## Aim of the task
Without including any pictures, write out the listing below exactly.

## Material provided
####

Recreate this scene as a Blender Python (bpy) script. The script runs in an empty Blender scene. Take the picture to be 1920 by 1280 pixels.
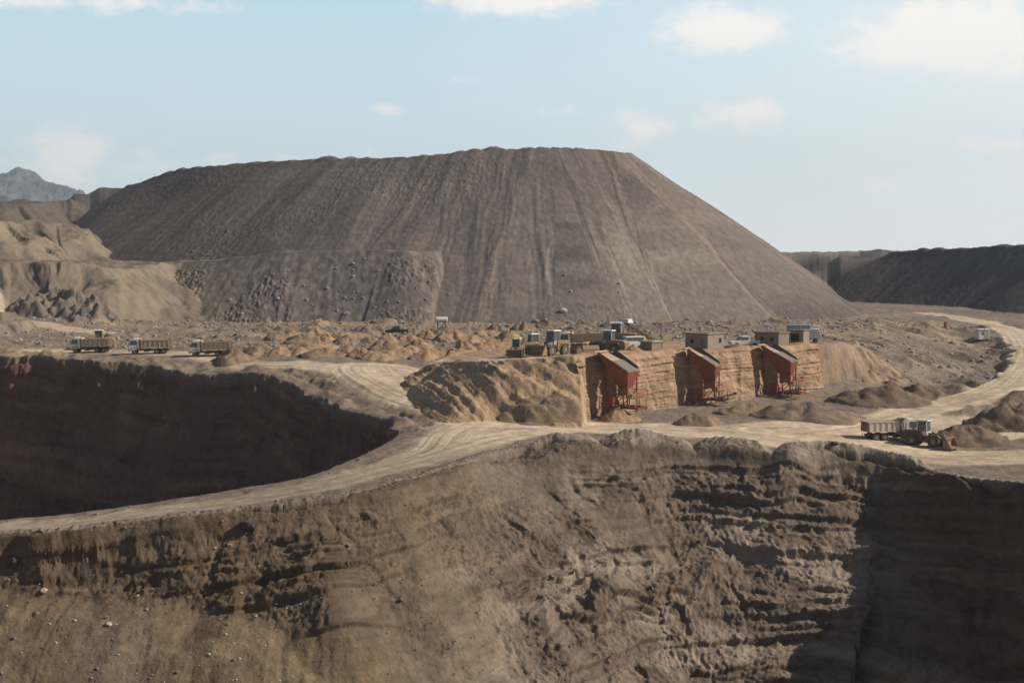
import bpy, math, random, bmesh
import numpy as np
R = math.radians
scene = bpy.context.scene
col = scene.collection
random.seed(7)
# ------------------------------------------------------------------ camera model
F = 2667.0                       # focal length in photo pixels (50 mm on a 36 mm frame, 1920 px wide)
CAMZ = 23.0
PITCH = math.atan(160 / F)
CP, SP = math.cos(PITCH), math.sin(PITCH)

def ray(px, py):
    u, v = (px - 960) / F, (640 - py) / F
    return np.array([u, CP + v * SP, -SP + v * CP])

def at(px, py, z):               # world point of a photo pixel at height z
    d = ray(px, py); t = (z - CAMZ) / d[2]
    return (d[0] * t, d[1] * t, z)

def atd(px, py, y):              # world point of a photo pixel at ground distance y
    d = ray(px, py); t = y / d[1]
    return (d[0] * t, y, CAMZ + d[2] * t)

# ------------------------------------------------------------------ noise
_rs = np.random.RandomState(11)
_perm = np.concatenate([_rs.permutation(256)] * 3).astype(np.int32)
_ga = _rs.rand(256) * 2 * np.pi
_gx, _gy = np.cos(_ga).astype(np.float32), np.sin(_ga).astype(np.float32)

def noise(x, y, seed=0):
    x = np.asarray(x, dtype=np.float64) + seed * 17.31; y = np.asarray(y, dtype=np.float64) + seed * 9.77
    xf = np.floor(x); yf = np.floor(y)
    xi = xf.astype(np.int64) & 255; yi = yf.astype(np.int64) & 255
    fx = (x - xf).astype(np.float32); fy = (y - yf).astype(np.float32)
    u = fx * fx * fx * (fx * (fx * 6 - 15) + 10); v = fy * fy * fy * (fy * (fy * 6 - 15) + 10)
    a = _perm[xi]; b = _perm[xi + 1]
    def g(h, dx, dy):
        return _gx[h] * dx + _gy[h] * dy
    n00 = g(_perm[a + yi], fx, fy); n10 = g(_perm[b + yi], fx - 1, fy)
    n01 = g(_perm[a + yi + 1], fx, fy - 1); n11 = g(_perm[b + yi + 1], fx - 1, fy - 1)
    return ((n00 + u * (n10 - n00)) * (1 - v) + (n01 + u * (n11 - n01)) * v) * 1.5

def fbm(x, y, o=4, seed=0, gain=.5, lac=2.03):
    s = 0; a = 1.0; f = 1.0
    for i in range(o):
        s = s + a * noise(np.asarray(x) * f, np.asarray(y) * f, seed + i * 3); a *= gain; f *= lac
    return s

def ridged(x, y, o=3, seed=0):
    s = 0; a = 1.0; f = 1.0; t = 0
    for i in range(o):
        s = s + a * (1 - 2 * np.abs(noise(np.asarray(x) * f, np.asarray(y) * f, seed + i * 5))); t += a; a *= .5; f *= 2.1
    return s / t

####

## Response
Recreate this scene as a Blender Python (bpy) script. The script runs in an empty Blender scene. Take the picture to be 1920 by 1280 pixels.
import bpy, math, random, bmesh
import numpy as np
R = math.radians
scene = bpy.context.scene
col = scene.collection
random.seed(7)
# ------------------------------------------------------------------ camera model
F = 2667.0                       # focal length in photo pixels (50 mm on a 36 mm frame, 1920 px wide)
CAMZ = 23.0
PITCH = math.atan(160 / F)
CP, SP = math.cos(PITCH), math.sin(PITCH)

def ray(px, py):
    u, v = (px - 960) / F, (640 - py) / F
    return np.array([u, CP + v * SP, -SP + v * CP])

def at(px, py, z):               # world point of a photo pixel at height z
    d = ray(px, py); t = (z - CAMZ) / d[2]
    return (d[0] * t, d[1] * t, z)

def atd(px, py, y):              # world point of a photo pixel at ground distance y
    d = ray(px, py); t = y / d[1]
    return (d[0] * t, y, CAMZ + d[2] * t)

# ------------------------------------------------------------------ noise
_rs = np.random.RandomState(11)
_perm = np.concatenate([_rs.permutation(256)] * 3).astype(np.int32)
_ga = _rs.rand(256) * 2 * np.pi
_gx, _gy = np.cos(_ga).astype(np.float32), np.sin(_ga).astype(np.float32)

def noise(x, y, seed=0):
    x = np.asarray(x, dtype=np.float64) + seed * 17.31; y = np.asarray(y, dtype=np.float64) + seed * 9.77
    xf = np.floor(x); yf = np.floor(y)
    xi = xf.astype(np.int64) & 255; yi = yf.astype(np.int64) & 255
    fx = (x - xf).astype(np.float32); fy = (y - yf).astype(np.float32)
    u = fx * fx * fx * (fx * (fx * 6 - 15) + 10); v = fy * fy * fy * (fy * (fy * 6 - 15) + 10)
    a = _perm[xi]; b = _perm[xi + 1]
    def g(h, dx, dy):
        return _gx[h] * dx + _gy[h] * dy
    n00 = g(_perm[a + yi], fx, fy); n10 = g(_perm[b + yi], fx - 1, fy)
    n01 = g(_perm[a + yi + 1], fx, fy - 1); n11 = g(_perm[b + yi + 1], fx - 1, fy - 1)
    return ((n00 + u * (n10 - n00)) * (1 - v) + (n01 + u * (n11 - n01)) * v) * 1.5

def fbm(x, y, o=4, seed=0, gain=.5, lac=2.03):
    s = 0; a = 1.0; f = 1.0
    for i in range(o):
        s = s + a * noise(np.asarray(x) * f, np.asarray(y) * f, seed + i * 3); a *= gain; f *= lac
    return s

def ridged(x, y, o=3, seed=0):
    s = 0; a = 1.0; f = 1.0; t = 0
    for i in range(o):
        s = s + a * (1 - 2 * np.abs(noise(np.asarray(x) * f, np.asarray(y) * f, seed + i * 5))); t += a; a *= .5; f *= 2.1
    return s / t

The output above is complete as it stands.